━━━ GIVEN RECORDS ━━━

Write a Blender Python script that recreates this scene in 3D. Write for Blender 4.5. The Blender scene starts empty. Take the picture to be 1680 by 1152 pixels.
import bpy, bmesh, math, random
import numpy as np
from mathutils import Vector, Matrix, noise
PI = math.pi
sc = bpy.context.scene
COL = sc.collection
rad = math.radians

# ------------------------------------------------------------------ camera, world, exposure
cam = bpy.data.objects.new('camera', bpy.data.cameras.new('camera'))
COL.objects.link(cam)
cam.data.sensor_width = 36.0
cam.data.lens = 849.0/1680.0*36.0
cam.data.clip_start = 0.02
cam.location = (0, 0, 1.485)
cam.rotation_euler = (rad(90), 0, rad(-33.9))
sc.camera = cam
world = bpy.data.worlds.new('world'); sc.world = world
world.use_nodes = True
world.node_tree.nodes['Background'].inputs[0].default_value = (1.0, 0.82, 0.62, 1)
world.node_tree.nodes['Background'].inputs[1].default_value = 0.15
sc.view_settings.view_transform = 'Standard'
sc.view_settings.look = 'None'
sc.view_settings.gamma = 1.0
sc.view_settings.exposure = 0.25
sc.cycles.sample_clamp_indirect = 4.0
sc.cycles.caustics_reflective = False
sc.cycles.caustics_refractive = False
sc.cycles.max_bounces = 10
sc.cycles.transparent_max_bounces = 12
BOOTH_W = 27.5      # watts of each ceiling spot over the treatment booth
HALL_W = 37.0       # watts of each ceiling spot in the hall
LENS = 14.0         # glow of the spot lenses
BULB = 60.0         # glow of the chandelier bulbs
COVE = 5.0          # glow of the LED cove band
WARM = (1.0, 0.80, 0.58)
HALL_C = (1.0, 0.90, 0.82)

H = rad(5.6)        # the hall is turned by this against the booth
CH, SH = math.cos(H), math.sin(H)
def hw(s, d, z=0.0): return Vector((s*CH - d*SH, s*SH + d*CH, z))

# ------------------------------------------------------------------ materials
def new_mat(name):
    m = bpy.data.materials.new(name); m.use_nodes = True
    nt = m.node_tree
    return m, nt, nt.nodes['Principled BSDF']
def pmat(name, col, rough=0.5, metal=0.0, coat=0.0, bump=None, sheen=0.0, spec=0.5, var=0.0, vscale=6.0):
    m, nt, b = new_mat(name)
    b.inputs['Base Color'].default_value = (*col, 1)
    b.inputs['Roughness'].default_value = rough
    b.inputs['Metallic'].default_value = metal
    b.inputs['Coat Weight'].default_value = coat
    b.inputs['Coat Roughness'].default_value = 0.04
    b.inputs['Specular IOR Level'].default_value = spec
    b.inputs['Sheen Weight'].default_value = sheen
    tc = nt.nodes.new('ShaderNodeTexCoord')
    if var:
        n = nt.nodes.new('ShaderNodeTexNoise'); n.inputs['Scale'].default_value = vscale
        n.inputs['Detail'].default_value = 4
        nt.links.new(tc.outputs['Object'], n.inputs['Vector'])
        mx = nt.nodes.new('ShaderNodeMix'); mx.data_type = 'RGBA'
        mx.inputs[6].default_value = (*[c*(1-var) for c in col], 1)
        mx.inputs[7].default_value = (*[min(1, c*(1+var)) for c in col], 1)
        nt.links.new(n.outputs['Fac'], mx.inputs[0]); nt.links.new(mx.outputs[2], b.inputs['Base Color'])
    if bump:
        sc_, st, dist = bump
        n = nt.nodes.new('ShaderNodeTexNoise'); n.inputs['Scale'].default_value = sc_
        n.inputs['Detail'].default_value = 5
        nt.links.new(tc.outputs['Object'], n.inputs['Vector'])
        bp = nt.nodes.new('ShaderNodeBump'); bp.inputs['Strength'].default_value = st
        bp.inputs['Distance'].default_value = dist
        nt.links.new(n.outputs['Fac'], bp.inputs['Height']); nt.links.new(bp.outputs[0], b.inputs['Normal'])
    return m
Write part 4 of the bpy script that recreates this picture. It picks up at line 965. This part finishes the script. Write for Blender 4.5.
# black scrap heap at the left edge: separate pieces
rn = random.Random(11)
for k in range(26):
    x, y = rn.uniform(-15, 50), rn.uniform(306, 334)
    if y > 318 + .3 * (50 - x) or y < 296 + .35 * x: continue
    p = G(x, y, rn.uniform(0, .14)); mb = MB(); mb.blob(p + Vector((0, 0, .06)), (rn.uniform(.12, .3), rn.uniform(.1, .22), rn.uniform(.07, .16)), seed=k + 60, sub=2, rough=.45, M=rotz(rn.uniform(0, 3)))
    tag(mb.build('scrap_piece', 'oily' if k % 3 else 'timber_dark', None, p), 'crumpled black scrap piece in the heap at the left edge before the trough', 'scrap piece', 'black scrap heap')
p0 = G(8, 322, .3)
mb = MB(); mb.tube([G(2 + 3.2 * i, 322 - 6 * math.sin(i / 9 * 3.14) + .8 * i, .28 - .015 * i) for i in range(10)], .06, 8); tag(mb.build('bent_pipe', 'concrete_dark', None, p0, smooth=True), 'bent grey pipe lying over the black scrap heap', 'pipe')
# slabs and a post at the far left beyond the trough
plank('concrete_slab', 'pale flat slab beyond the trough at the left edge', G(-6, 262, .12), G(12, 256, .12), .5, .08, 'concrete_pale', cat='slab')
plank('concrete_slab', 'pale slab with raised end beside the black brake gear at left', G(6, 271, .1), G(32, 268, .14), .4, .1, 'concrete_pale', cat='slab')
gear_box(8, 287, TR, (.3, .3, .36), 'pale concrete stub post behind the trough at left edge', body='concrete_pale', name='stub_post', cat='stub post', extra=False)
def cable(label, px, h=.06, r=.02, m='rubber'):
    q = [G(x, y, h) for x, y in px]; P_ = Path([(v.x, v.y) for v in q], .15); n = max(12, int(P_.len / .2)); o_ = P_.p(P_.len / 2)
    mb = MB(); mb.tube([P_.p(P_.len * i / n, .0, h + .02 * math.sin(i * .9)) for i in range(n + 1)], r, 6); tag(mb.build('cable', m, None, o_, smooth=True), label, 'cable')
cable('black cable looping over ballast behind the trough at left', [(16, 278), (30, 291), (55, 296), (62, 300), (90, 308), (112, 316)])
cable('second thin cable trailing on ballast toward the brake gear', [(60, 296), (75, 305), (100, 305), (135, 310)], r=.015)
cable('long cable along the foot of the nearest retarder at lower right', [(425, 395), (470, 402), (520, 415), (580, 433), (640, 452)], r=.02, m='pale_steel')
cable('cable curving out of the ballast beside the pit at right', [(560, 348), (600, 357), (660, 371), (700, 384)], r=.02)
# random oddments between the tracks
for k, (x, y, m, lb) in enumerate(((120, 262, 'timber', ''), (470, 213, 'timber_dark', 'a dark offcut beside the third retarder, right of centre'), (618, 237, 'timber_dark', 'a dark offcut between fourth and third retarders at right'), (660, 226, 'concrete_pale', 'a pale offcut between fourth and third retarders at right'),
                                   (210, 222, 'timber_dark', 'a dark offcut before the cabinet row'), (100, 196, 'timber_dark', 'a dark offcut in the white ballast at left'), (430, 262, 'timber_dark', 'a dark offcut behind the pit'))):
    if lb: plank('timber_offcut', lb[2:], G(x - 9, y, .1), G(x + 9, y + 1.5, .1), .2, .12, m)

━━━

Repeat the data exactly. Leave nothing out.

> _RESULT FOR THIS EXERCISE_
Write a Blender Python script that recreates this scene in 3D. Write for Blender 4.5. The Blender scene starts empty. Take the picture to be 1680 by 1152 pixels.
import bpy, bmesh, math, random
import numpy as np
from mathutils import Vector, Matrix, noise
PI = math.pi
sc = bpy.context.scene
COL = sc.collection
rad = math.radians

# ------------------------------------------------------------------ camera, world, exposure
cam = bpy.data.objects.new('camera', bpy.data.cameras.new('camera'))
COL.objects.link(cam)
cam.data.sensor_width = 36.0
cam.data.lens = 849.0/1680.0*36.0
cam.data.clip_start = 0.02
cam.location = (0, 0, 1.485)
cam.rotation_euler = (rad(90), 0, rad(-33.9))
sc.camera = cam
world = bpy.data.worlds.new('world'); sc.world = world
world.use_nodes = True
world.node_tree.nodes['Background'].inputs[0].default_value = (1.0, 0.82, 0.62, 1)
world.node_tree.nodes['Background'].inputs[1].default_value = 0.15
sc.view_settings.view_transform = 'Standard'
sc.view_settings.look = 'None'
sc.view_settings.gamma = 1.0
sc.view_settings.exposure = 0.25
sc.cycles.sample_clamp_indirect = 4.0
sc.cycles.caustics_reflective = False
sc.cycles.caustics_refractive = False
sc.cycles.max_bounces = 10
sc.cycles.transparent_max_bounces = 12
BOOTH_W = 27.5      # watts of each ceiling spot over the treatment booth
HALL_W = 37.0       # watts of each ceiling spot in the hall
LENS = 14.0         # glow of the spot lenses
BULB = 60.0         # glow of the chandelier bulbs
COVE = 5.0          # glow of the LED cove band
WARM = (1.0, 0.80, 0.58)
HALL_C = (1.0, 0.90, 0.82)

H = rad(5.6)        # the hall is turned by this against the booth
CH, SH = math.cos(H), math.sin(H)
def hw(s, d, z=0.0): return Vector((s*CH - d*SH, s*SH + d*CH, z))

# ------------------------------------------------------------------ materials
def new_mat(name):
    m = bpy.data.materials.new(name); m.use_nodes = True
    nt = m.node_tree
    return m, nt, nt.nodes['Principled BSDF']
def pmat(name, col, rough=0.5, metal=0.0, coat=0.0, bump=None, sheen=0.0, spec=0.5, var=0.0, vscale=6.0):
    m, nt, b = new_mat(name)
    b.inputs['Base Color'].default_value = (*col, 1)
    b.inputs['Roughness'].default_value = rough
    b.inputs['Metallic'].default_value = metal
    b.inputs['Coat Weight'].default_value = coat
    b.inputs['Coat Roughness'].default_value = 0.04
    b.inputs['Specular IOR Level'].default_value = spec
    b.inputs['Sheen Weight'].default_value = sheen
    tc = nt.nodes.new('ShaderNodeTexCoord')
    if var:
        n = nt.nodes.new('ShaderNodeTexNoise'); n.inputs['Scale'].default_value = vscale
        n.inputs['Detail'].default_value = 4
        nt.links.new(tc.outputs['Object'], n.inputs['Vector'])
        mx = nt.nodes.new('ShaderNodeMix'); mx.data_type = 'RGBA'
        mx.inputs[6].default_value = (*[c*(1-var) for c in col], 1)
        mx.inputs[7].default_value = (*[min(1, c*(1+var)) for c in col], 1)
        nt.links.new(n.outputs['Fac'], mx.inputs[0]); nt.links.new(mx.outputs[2], b.inputs['Base Color'])
    if bump:
        sc_, st, dist = bump
        n = nt.nodes.new('ShaderNodeTexNoise'); n.inputs['Scale'].default_value = sc_
        n.inputs['Detail'].default_value = 5
        nt.links.new(tc.outputs['Object'], n.inputs['Vector'])
        bp = nt.nodes.new('ShaderNodeBump'); bp.inputs['Strength'].default_value = st
        bp.inputs['Distance'].default_value = dist
        nt.links.new(n.outputs['Fac'], bp.inputs['Height']); nt.links.new(bp.outputs[0], b.inputs['Normal'])
    return m
Write part 4 of the bpy script that recreates this picture. It picks up at line 965. This part finishes the script. Write for Blender 4.5.
# black scrap heap at the left edge: separate pieces
rn = random.Random(11)
for k in range(26):
    x, y = rn.uniform(-15, 50), rn.uniform(306, 334)
    if y > 318 + .3 * (50 - x) or y < 296 + .35 * x: continue
    p = G(x, y, rn.uniform(0, .14)); mb = MB(); mb.blob(p + Vector((0, 0, .06)), (rn.uniform(.12, .3), rn.uniform(.1, .22), rn.uniform(.07, .16)), seed=k + 60, sub=2, rough=.45, M=rotz(rn.uniform(0, 3)))
    tag(mb.build('scrap_piece', 'oily' if k % 3 else 'timber_dark', None, p), 'crumpled black scrap piece in the heap at the left edge before the trough', 'scrap piece', 'black scrap heap')
p0 = G(8, 322, .3)
mb = MB(); mb.tube([G(2 + 3.2 * i, 322 - 6 * math.sin(i / 9 * 3.14) + .8 * i, .28 - .015 * i) for i in range(10)], .06, 8); tag(mb.build('bent_pipe', 'concrete_dark', None, p0, smooth=True), 'bent grey pipe lying over the black scrap heap', 'pipe')
# slabs and a post at the far left beyond the trough
plank('concrete_slab', 'pale flat slab beyond the trough at the left edge', G(-6, 262, .12), G(12, 256, .12), .5, .08, 'concrete_pale', cat='slab')
plank('concrete_slab', 'pale slab with raised end beside the black brake gear at left', G(6, 271, .1), G(32, 268, .14), .4, .1, 'concrete_pale', cat='slab')
gear_box(8, 287, TR, (.3, .3, .36), 'pale concrete stub post behind the trough at left edge', body='concrete_pale', name='stub_post', cat='stub post', extra=False)
def cable(label, px, h=.06, r=.02, m='rubber'):
    q = [G(x, y, h) for x, y in px]; P_ = Path([(v.x, v.y) for v in q], .15); n = max(12, int(P_.len / .2)); o_ = P_.p(P_.len / 2)
    mb = MB(); mb.tube([P_.p(P_.len * i / n, .0, h + .02 * math.sin(i * .9)) for i in range(n + 1)], r, 6); tag(mb.build('cable', m, None, o_, smooth=True), label, 'cable')
cable('black cable looping over ballast behind the trough at left', [(16, 278), (30, 291), (55, 296), (62, 300), (90, 308), (112, 316)])
cable('second thin cable trailing on ballast toward the brake gear', [(60, 296), (75, 305), (100, 305), (135, 310)], r=.015)
cable('long cable along the foot of the nearest retarder at lower right', [(425, 395), (470, 402), (520, 415), (580, 433), (640, 452)], r=.02, m='pale_steel')
cable('cable curving out of the ballast beside the pit at right', [(560, 348), (600, 357), (660, 371), (700, 384)], r=.02)
# random oddments between the tracks
for k, (x, y, m, lb) in enumerate(((120, 262, 'timber', ''), (470, 213, 'timber_dark', 'a dark offcut beside the third retarder, right of centre'), (618, 237, 'timber_dark', 'a dark offcut between fourth and third retarders at right'), (660, 226, 'concrete_pale', 'a pale offcut between fourth and third retarders at right'),
                                   (210, 222, 'timber_dark', 'a dark offcut before the cabinet row'), (100, 196, 'timber_dark', 'a dark offcut in the white ballast at left'), (430, 262, 'timber_dark', 'a dark offcut behind the pit'))):
    if lb: plank('timber_offcut', lb[2:], G(x - 9, y, .1), G(x + 9, y + 1.5, .1), .2, .12, m)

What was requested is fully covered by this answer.